**Problem description:** Transcribe the data that follows precisely, omitting nothing.

■ ■ ■ ■ ■ ■ ■

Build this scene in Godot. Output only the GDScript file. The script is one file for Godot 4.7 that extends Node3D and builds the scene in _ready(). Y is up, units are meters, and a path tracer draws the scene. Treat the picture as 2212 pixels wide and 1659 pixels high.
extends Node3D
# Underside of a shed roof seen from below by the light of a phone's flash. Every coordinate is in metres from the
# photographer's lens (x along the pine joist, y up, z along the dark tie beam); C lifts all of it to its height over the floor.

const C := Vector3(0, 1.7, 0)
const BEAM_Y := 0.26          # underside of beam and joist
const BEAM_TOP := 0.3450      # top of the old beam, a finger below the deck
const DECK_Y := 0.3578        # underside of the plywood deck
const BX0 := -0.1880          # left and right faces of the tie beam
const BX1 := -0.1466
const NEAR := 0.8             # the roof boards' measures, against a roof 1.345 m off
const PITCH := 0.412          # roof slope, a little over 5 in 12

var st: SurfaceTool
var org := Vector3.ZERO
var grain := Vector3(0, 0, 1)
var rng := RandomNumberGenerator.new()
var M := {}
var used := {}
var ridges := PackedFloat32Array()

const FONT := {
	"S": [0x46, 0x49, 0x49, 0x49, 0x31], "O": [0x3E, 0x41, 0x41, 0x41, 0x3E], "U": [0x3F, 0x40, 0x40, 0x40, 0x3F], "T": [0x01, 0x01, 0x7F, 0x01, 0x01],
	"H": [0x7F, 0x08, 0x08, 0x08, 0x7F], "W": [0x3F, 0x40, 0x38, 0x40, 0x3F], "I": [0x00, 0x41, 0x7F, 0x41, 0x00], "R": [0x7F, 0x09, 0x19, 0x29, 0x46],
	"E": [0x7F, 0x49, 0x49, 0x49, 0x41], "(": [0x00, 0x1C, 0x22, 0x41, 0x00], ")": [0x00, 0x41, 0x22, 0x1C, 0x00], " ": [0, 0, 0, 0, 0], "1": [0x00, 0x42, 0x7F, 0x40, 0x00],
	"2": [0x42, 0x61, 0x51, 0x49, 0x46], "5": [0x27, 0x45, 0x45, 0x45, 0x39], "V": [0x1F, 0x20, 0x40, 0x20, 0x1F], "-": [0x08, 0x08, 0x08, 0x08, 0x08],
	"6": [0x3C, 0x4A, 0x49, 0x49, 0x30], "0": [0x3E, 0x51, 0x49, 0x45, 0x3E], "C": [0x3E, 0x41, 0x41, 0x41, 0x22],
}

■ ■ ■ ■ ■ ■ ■

**Full answer:**
Build this scene in Godot. Output only the GDScript file. The script is one file for Godot 4.7 that extends Node3D and builds the scene in _ready(). Y is up, units are meters, and a path tracer draws the scene. Treat the picture as 2212 pixels wide and 1659 pixels high.
extends Node3D
# Underside of a shed roof seen from below by the light of a phone's flash. Every coordinate is in metres from the
# photographer's lens (x along the pine joist, y up, z along the dark tie beam); C lifts all of it to its height over the floor.

const C := Vector3(0, 1.7, 0)
const BEAM_Y := 0.26          # underside of beam and joist
const BEAM_TOP := 0.3450      # top of the old beam, a finger below the deck
const DECK_Y := 0.3578        # underside of the plywood deck
const BX0 := -0.1880          # left and right faces of the tie beam
const BX1 := -0.1466
const NEAR := 0.8             # the roof boards' measures, against a roof 1.345 m off
const PITCH := 0.412          # roof slope, a little over 5 in 12

var st: SurfaceTool
var org := Vector3.ZERO
var grain := Vector3(0, 0, 1)
var rng := RandomNumberGenerator.new()
var M := {}
var used := {}
var ridges := PackedFloat32Array()

const FONT := {
	"S": [0x46, 0x49, 0x49, 0x49, 0x31], "O": [0x3E, 0x41, 0x41, 0x41, 0x3E], "U": [0x3F, 0x40, 0x40, 0x40, 0x3F], "T": [0x01, 0x01, 0x7F, 0x01, 0x01],
	"H": [0x7F, 0x08, 0x08, 0x08, 0x7F], "W": [0x3F, 0x40, 0x38, 0x40, 0x3F], "I": [0x00, 0x41, 0x7F, 0x41, 0x00], "R": [0x7F, 0x09, 0x19, 0x29, 0x46],
	"E": [0x7F, 0x49, 0x49, 0x49, 0x41], "(": [0x00, 0x1C, 0x22, 0x41, 0x00], ")": [0x00, 0x41, 0x22, 0x1C, 0x00], " ": [0, 0, 0, 0, 0], "1": [0x00, 0x42, 0x7F, 0x40, 0x00],
	"2": [0x42, 0x61, 0x51, 0x49, 0x46], "5": [0x27, 0x45, 0x45, 0x45, 0x39], "V": [0x1F, 0x20, 0x40, 0x20, 0x1F], "-": [0x08, 0x08, 0x08, 0x08, 0x08],
	"6": [0x3C, 0x4A, 0x49, 0x49, 0x30], "0": [0x3E, 0x51, 0x49, 0x45, 0x3E], "C": [0x3E, 0x41, 0x41, 0x41, 0x22],
}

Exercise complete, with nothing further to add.